> **Short exercise**: Where a line holds the string "scene", return that line.

= = = = = = =

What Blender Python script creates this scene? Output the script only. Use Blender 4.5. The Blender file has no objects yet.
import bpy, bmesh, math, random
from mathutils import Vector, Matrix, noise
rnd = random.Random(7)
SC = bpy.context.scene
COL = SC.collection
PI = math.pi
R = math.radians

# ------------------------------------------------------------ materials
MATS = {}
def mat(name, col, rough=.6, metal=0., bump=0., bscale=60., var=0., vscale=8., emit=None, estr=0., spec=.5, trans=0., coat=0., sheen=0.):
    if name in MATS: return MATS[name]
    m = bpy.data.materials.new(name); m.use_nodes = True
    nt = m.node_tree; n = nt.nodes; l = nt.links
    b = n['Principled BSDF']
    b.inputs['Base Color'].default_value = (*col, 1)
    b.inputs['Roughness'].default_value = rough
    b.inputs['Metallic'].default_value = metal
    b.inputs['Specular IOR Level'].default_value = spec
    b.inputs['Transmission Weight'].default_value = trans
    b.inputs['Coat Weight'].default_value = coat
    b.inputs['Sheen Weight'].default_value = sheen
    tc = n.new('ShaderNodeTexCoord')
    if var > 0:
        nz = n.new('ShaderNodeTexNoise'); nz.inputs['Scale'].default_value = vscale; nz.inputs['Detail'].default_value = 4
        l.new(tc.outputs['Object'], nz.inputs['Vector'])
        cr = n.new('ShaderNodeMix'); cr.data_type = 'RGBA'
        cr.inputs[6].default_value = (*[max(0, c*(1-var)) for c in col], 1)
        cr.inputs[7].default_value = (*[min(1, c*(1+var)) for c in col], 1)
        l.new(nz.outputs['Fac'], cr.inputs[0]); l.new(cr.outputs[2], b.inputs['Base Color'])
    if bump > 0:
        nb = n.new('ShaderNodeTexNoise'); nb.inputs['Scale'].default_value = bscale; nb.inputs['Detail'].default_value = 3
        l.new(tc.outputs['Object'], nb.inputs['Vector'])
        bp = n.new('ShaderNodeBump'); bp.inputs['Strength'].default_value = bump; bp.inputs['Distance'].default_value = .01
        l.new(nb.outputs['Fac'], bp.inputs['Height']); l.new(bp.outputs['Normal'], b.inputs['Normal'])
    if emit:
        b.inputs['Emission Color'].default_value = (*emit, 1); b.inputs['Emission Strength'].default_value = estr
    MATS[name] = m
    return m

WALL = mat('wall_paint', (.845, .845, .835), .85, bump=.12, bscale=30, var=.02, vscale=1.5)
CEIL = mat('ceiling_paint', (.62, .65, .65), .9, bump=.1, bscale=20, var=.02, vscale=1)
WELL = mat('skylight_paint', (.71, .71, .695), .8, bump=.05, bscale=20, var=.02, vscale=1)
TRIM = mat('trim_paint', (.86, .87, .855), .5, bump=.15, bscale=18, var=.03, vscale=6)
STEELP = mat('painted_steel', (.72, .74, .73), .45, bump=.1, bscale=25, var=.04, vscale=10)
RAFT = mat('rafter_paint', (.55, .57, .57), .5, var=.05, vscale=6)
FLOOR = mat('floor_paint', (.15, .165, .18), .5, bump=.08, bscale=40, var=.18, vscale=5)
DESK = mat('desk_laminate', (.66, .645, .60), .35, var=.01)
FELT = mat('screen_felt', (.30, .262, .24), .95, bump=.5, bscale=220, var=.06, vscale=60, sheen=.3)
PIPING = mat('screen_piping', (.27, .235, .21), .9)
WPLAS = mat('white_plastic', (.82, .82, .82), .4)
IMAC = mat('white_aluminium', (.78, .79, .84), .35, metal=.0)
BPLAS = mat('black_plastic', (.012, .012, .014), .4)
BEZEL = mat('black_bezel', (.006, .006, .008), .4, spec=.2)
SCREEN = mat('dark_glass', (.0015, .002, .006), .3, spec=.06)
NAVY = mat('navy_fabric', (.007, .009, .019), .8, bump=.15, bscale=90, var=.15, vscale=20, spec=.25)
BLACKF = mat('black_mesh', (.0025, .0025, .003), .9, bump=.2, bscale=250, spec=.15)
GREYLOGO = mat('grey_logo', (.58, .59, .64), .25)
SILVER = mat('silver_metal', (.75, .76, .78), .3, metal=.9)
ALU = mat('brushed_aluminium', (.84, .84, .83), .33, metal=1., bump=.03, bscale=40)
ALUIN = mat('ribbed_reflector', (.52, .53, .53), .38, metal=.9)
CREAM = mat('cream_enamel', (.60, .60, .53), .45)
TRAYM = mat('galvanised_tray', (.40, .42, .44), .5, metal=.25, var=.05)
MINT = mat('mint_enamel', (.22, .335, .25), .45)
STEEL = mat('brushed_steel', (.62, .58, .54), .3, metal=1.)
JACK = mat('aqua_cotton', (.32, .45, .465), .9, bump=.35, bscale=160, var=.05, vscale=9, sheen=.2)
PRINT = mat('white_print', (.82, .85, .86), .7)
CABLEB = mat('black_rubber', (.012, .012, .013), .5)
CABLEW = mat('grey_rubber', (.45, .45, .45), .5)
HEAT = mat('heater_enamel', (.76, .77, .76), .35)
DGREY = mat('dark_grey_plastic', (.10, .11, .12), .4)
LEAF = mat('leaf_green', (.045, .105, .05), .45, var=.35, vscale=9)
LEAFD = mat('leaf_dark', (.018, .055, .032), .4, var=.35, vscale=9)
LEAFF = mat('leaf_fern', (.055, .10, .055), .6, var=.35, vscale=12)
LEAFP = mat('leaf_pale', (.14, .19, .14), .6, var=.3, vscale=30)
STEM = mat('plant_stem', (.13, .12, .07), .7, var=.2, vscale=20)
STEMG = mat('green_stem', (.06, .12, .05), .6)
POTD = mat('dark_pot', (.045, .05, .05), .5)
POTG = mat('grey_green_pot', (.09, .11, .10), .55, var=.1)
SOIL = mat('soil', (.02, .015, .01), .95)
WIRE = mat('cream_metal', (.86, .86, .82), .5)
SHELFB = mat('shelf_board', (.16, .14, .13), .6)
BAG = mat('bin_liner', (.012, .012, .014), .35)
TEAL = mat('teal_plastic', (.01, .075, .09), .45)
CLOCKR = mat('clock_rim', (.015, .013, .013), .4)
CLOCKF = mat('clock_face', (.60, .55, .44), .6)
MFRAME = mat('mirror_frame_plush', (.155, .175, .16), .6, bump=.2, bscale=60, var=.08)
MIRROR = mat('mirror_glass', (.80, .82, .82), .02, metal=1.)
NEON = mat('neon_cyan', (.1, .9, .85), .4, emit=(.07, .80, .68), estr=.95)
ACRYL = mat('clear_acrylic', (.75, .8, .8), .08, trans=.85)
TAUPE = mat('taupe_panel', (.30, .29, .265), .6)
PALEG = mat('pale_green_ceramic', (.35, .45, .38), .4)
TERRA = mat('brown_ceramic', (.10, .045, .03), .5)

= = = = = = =

> **The solution**:
What Blender Python script creates this scene? Output the script only. Use Blender 4.5. The Blender file has no objects yet.
SC = bpy.context.scene